米国で、日本企業が最も進出している州はカリフォルニア州だ。この州には多くの日系企業が拠点を構えている。大規模な消費市場、国際的な物流拠点、日米間の交流が盛んなビジネス環境が挙げられる。他に進出が目立つ州は、ニューヨーク州(金融・サービス産業)、テキサス州(製造業・エネルギー関連)が挙げられる。今回の5,500億ドル投資によって、日本企業の進出先はさらに広がるであろう。
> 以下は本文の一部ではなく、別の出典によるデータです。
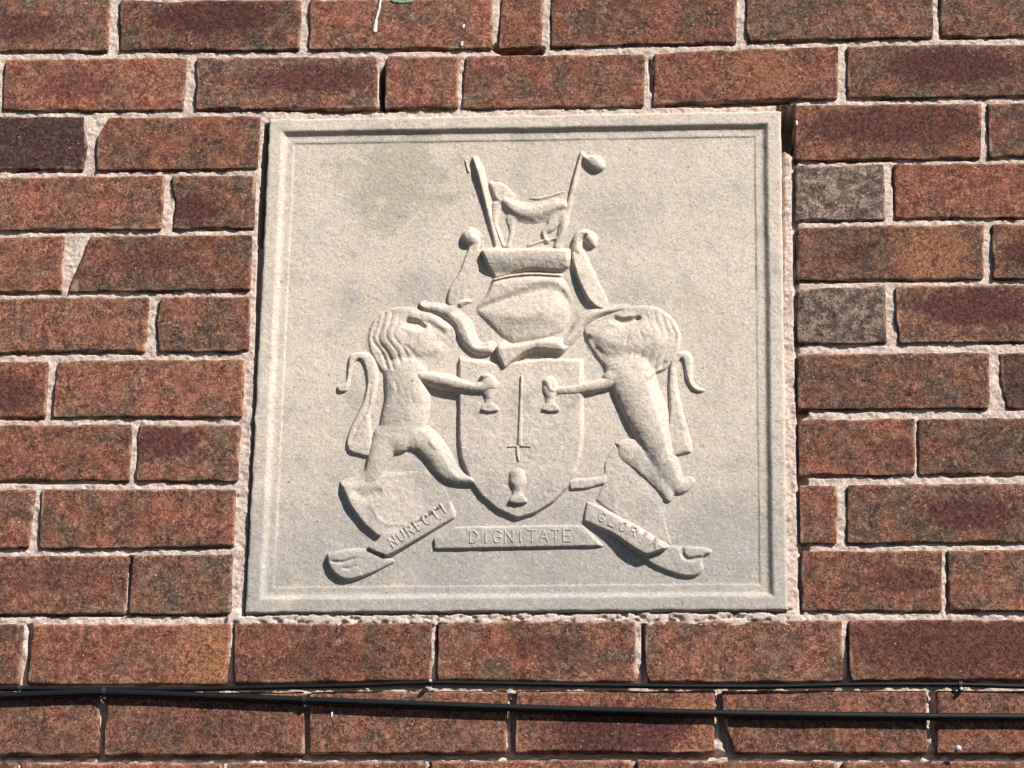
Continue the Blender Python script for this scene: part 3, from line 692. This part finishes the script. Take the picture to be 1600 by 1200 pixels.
r.stroke([(632, 672, 28), (664, 688, 23), (684, 710, 21), (700, 736, 18), (722, 747, 12), (742, 749, 10)], 7.4, 'round', k=1.6)
r.stroke([(676, 694, 14, 1.0), (680, 700, 14)], 8.6, 'soft', k=2.0)   # near thigh
r.stroke([(545, 762, 9), (572, 764, 12)], 3.4, 'soft', k=1.0)
r.carve([(638, 503, 6), (650, 507, 9), (663, 513, 6)], 5.5)                                 # eye
r.stroke([(636, 513, 2.5), (652, 520, 3), (668, 521, 2.5)], 6.4, k=.5)
r.carve([(668, 492, 4), (690, 500, 4), (700, 506, 3)], .8)
for q, (a, b, c) in enumerate([((592, 496), (584, 530), (606, 578)), ((602, 490), (594, 532), (616, 580)), ((613, 488), (606, 528), (628, 574)), ((624, 494), (618, 528), (640, 570)), ((632, 520), (634, 540), (652, 566))]):
    r.carve([(*a, 3), (b[0]+4, (a[1]+b[1])/2-3, 3.5), (b[0]-2, b[1], 3.5), ((b[0]+c[0])/2+3, (b[1]+c[1])/2, 3.5), (*c, 3)], 1.5-.15*q)
                                 # mouth
for q in range(3): r.carve([(618+q*12, 600+q*9, 3), (622+q*12, 612+q*9, 3), (616+q*12, 622+q*9, 2)], .7)
body = r.build('supporter', None, 'left beast holding the shield', g=.7)
r = Relief((645, 575, 790, 635)); r.stroke([(660, 590, 12, .8), (690, 596, 15, 1.0), (722, 603, 14), (752, 608, 12), (766, 602, 17, 1.05)], 11.5, 'round')
r.stroke([(756, 592, 7), (768, 589, 8), (778, 598, 7)], 11.5, k=1.2); r.build('foreleg', body, g=1.3)
r = Relief((510, 535, 620, 730))
r.poly(cr([(546, 556), (560, 549), (578, 550), (590, 562), (593, 590), (588, 620), (580, 650), (585, 690), (578, 714), (562, 712), (545, 706), (541, 690), (550, 662), (566, 630), (573, 600), (570, 575), (562, 562), (552, 572), (548, 600), (543, 612), (530, 614), (526, 604), (540, 596), (543, 575)], 3, True), 3.4, 1.8)
r.carve([(550, 690, 4), (560, 665, 3), (574, 640, 3), (580, 600, 3)], 1.3)
r.build('tail', body, g=.7)
# right supporter
r = Relief((850, 465, 1120, 810)); K = 1.4
r.poly([(912, 514), (925, 502), (955, 489), (985, 478), (1025, 478), (1053, 497), (1063, 525), (1060, 552), (1040, 578), (1010, 588), (970, 598), (950, 580), (932, 558), (918, 536)], 3.0, 2.0, 2.0, 40, 4, k=K, power=.7)
r.stroke([(1010, 532, 56), (985, 534, 50), (950, 532, 36)], 9.0, 'soft', k=K)
r.stroke([(985, 500, 20), (958, 508, 18), (934, 518, 16), (924, 524, 12)], 6.2, 'soft', k=2.0)
r.stroke([(975, 548, 28), (952, 548, 20), (938, 540, 14)], 6.4, 'soft', k=2.0)
r.stroke([(970, 556, 30, .45), (985, 586, 36, .9), (1001, 625, 36), (1018, 665, 32), (1032, 704, 25, .85), (1047, 740, 20, .6), (1060, 760, 14, .45), (1078, 752, 10, .2)], 12.0, 'round', k=1.6)
r.stroke([(955, 592, 14), (985, 600, 22)], 8, 'round', k=1.4)
r.stroke([(985, 705, 22), (1010, 722, 24), (1030, 745, 20), (1042, 768, 12), (1044, 778, 8)], 5.2, 'round', k=1.4)
r.poly([(960, 692), (974, 690), (1000, 700), (1012, 742), (996, 740), (978, 714)], 3.6, 1.6, 1.2, 12, 2, k=1.0)
r.carve([(962, 499, 6), (975, 504, 9), (997, 499, 6)], 5.5)
r.stroke([(960, 512, 2.5), (974, 517, 3), (990, 513, 2.5)], 7.0, k=.5)
for q, (a, b, c) in enumerate([((1046, 500), (1054, 530), (1034, 574)), ((1034, 492), (1042, 530), (1022, 576)), ((1022, 490), (1030, 528), (1010, 574)), ((1010, 494), (1018, 526), (998, 568)), ((1003, 516), (1004, 536), (988, 562))]):
    r.carve([(*a, 3), (b[0]-4, (a[1]+b[1])/2-3, 3.5), (b[0]+2, b[1], 3.5), ((b[0]+c[0])/2-3, (b[1]+c[1])/2, 3.5), (*c, 3)], 1.3-.15*q)
r.carve([(984, 520, 2), (980, 532, 2.5), (978, 540, 2)], 1.5)
r.carve([(1010, 584, 4), (1024, 578, 5), (1040, 568, 4)], 1.6)

body = r.build('supporter', None, 'right beast holding the shield', g=.7)
r = Relief((835, 570, 975, 640)); r.stroke([(956, 598, 11, .8), (930, 604, 11, .85), (900, 610, 10, .8), (872, 612, 10, .85)], 9.5, 'round')
r.stroke([(858, 600, 12, 1.0), (862, 612, 10, 1.0)], 11.0, k=.8); r.build('foreleg', body, g=1.3)
r = Relief((1035, 535, 1115, 730))
r.poly(cr([(1048, 560), (1058, 550), (1072, 547), (1083, 555), (1084, 572), (1084, 590), (1092, 602), (1103, 607), (1100, 613), (1086, 612), (1074, 598), (1070, 580), (1066, 562), (1058, 570), (1060, 600), (1068, 640), (1078, 675), (1083, 704), (1068, 710), (1046, 714), (1040, 690), (1046, 640), (1044, 600)], 3, True), 3.4, 1.6)
r.carve([(1054, 590, 2.5), (1060, 625, 2.5), (1070, 665, 2.5), (1074, 695, 2.5)], 1.4)
r.build('tail', body, g=.7)
# thigh and ground under the right beast
r = Relief((875, 680, 1065, 850))
r.poly([(887, 748), (948, 742), (948, 756), (918, 765), (890, 767)], 3.0, 1.5)
r.poly([(930, 782), (942, 757), (944, 722), (961, 692), (975, 700), (1000, 735), (1045, 778), (1040, 806), (1052, 856), (1020, 850)], lambda q: 1.0+1.0*q.lin((1040, 800), (940, 740)), 1.8, .6, 20, 0)
r.build('compartment', None, 'rough ground under the right beast', g=.6)
r = Relief((520, 735, 735, 870))
r.poly([(529, 751), (545, 745), (575, 738), (640, 720), (690, 745), (708, 780), (700, 796), (650, 826), (610, 846), (588, 840), (566, 820), (546, 792)], lambda q: .3+7.0*q.lin((655, 765), (550, 805)), 2.2, .2, 18, 0)
r.carve([(582, 792, 4), (592, 812, 5), (606, 820, 4), (634, 821, 3)], -.9)
r.carve([(560, 772, 12), (574, 776, 13), (590, 770, 11)], 2.2)
r.build('compartment', None, 'rough ground under the left beast', g=.35)

# ribbons
FONT = {'A': [[(0, 0), (.5, 1), (1, 0)], [(.2, .35), (.8, .35)]], 'C': [[(1, .85), (.7, 1), (.3, 1), (0, .7), (0, .3), (.3, 0), (.7, 0), (1, .15)]],
        'D': [[(0, 0), (0, 1), (.55, 1), (1, .7), (1, .3), (.55, 0), (0, 0)]], 'E': [[(1, 1), (0, 1), (0, 0), (1, 0)], [(0, .5), (.8, .5)]],
        'G': [[(1, .85), (.7, 1), (.3, 1), (0, .7), (0, .3), (.3, 0), (.8, 0), (1, .2), (1, .45), (.6, .45)]], 'I': [[(.5, 0), (.5, 1)]],
        'L': [[(0, 1), (0, 0), (1, 0)]], 'N': [[(0, 0), (0, 1), (1, 0), (1, 1)]], 'O': [[(.3, 0), (0, .3), (0, .7), (.3, 1), (.7, 1), (1, .7), (1, .3), (.7, 0), (.3, 0)]],
        'R': [[(0, 0), (0, 1), (.7, 1), (1, .8), (.7, .52), (0, .52)], [(.5, .52), (1, 0)]], 'T': [[(.5, 0), (.5, 1)], [(0, 1), (1, 1)]], 'U': [[(0, 1), (0, .25), (.3, 0), (.7, 0), (1, .25), (1, 1)]]}
def letters(text, a, b, h, wd, Hf, box, parent, rad=2.1, rise=1.1):
    """raised letters along the line a -> b (baseline), each its own mesh"""
    a = np.array(a, float); b = np.array(b, float); n = len(text); d = (b-a)/max(1, n-1); ln = np.linalg.norm(b-a); ux = (b-a)/ln; uy = np.array([ux[1], -ux[0]])
    for i, c in enumerate(text):
        o = a+d*i; u_ = min(o[0], o[0]+h)-h; r = Relief((o[0]-h*1.3, o[1]-h*1.8, o[0]+h*1.3, o[1]+h*1.1), .0005)
        for st_ in FONT[c]:
            P = [(*(o+ux*(p[0]-.5)*wd+uy*p[1]*h), rad) for p in st_]
            r.stroke(P, lambda q: Hf(q)+rise, 'letter', False, out=9)
        base = Hf(r)+.4; q_ = r.H > base-.5
        for _ in range(2):
            g_ = q_.copy(); g_[1:] |= q_[:-1]; g_[:-1] |= q_[1:]; g_[:, 1:] |= q_[:, :-1]; g_[:, :-1] |= q_[:, 1:]; q_ = g_
        r.keep = q_; r.H = np.maximum(r.H, base-.7)
        r.build('letter', parent, None, .30, 2, 0)
hf = lambda q: 4.2+3.2*q.lin((700, 800), (600, 850))
r = Relief((570, 770, 725, 885))
r.poly([(600, 832), (640, 822), (668, 808), (698, 786), (705, 782), (713, 800), (712, 810), (662, 840), (614, 868), (604, 872), (582, 864), (572, 857), (586, 848)], hf, 1.4, .4)
sc = r.build('motto_ribbon', g=1.5, label='left end of the motto ribbon, sloping down to the left')
letters('NURECTI', (619, 855), (697, 803), 16, 9, hf, None, sc, 2.0, 1.2)
r = Relief((505, 845, 632, 915))
r.poly(cr([(511, 866), (520, 862), (548, 856), (575, 857), (600, 868), (620, 876), (600, 888), (575, 900), (545, 908), (527, 902), (515, 888)], 3, True), lambda q: 3.0+4.0*q.lin((610, 880), (520, 880)), 1.4, .6)
r.carve([(519, 879, 2.5), (535, 880, 3), (553, 874, 2.5)], 2.6); r.carve([(536, 889, 2), (545, 890, 2.5), (556, 885, 2)], 1.8)
r.build('ribbon_tail', sc, g=1.0)
hm = lambda q: 3.6
r = Relief((668, 808, 958, 872)); r.poly([(712, 822), (912, 819), (948, 855), (678, 860), (677, 842)], hm, 1.1, .3)
sc = r.build('motto_ribbon', g=1.0, label='middle of the motto ribbon with raised letters DIGNITATE')
letters('DIGNITATE', (741, 849), (886, 847), 18, 12, hm, None, sc)
hr = lambda q: 3.6+8.0*q.lin((915, 800), (985, 845))
r = Relief((900, 770, 1065, 880))
r.poly([(917, 783), (930, 786), (1000, 822), (1050, 853), (1040, 862), (1010, 872), (990, 862), (958, 838), (911, 816), (913, 800)], hr, 1.6, .4)
sc = r.build('motto_ribbon', g=1.5, label='right end of the motto ribbon, sloping down to the right')
letters('GLORIA', (938, 816), (1020, 857), 14, 9, hr, None, sc, 1.9, 1.15)
r = Relief((985, 840, 1125, 912))
r.poly(cr([(1000, 868), (1020, 862), (1045, 852), (1062, 852), (1085, 853), (1112, 857), (1110, 866), (1098, 872), (1100, 888), (1090, 900), (1070, 902), (1045, 895), (1020, 884)], 3, True), 4.0, 1.5, .5)
r.carve([(1066, 854, 3.5), (1067, 868, 4.5), (1076, 875, 4.5), (1094, 872, 3.5)], 3.0); r.build('ribbon_tail', sc, g=1.0)
#RELIEF_END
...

日本の対米直接投資残高(2024年末)は、8,192億ドルである。国別では、日本が6年連続で首位を維持している。うち、製造業が全体の約47.1%と約半分を占める。5,500億ドル投資は、現在の投資残高を67%も押し上げることになろう。

5,500億ドル投資については、いまだ日米政府の正式合意書は交わされていない。米国とEU(欧州連合)は、日本を雛形に6,000億ドルの投資で合意した。EUについては、確たる裏付けのない「当てずっぽう」との批判も出ている。EUも米国政府との正式合意書は交わしていない。

EU委員会は29日、域内企業が2029年までに米国にそれだけの規模の投資をすることにあくまで「関心を示した」だけだと説明している。日本とは、熱意が異なっているのだ。

こういうEUと日本は、対米直接投資で比較される立場だが、日本・EUは、「共闘」してよりよい条件を獲得する可能性が出てきた。「豪腕」トランプ氏には、日本・EUがスクラムを組むのだ。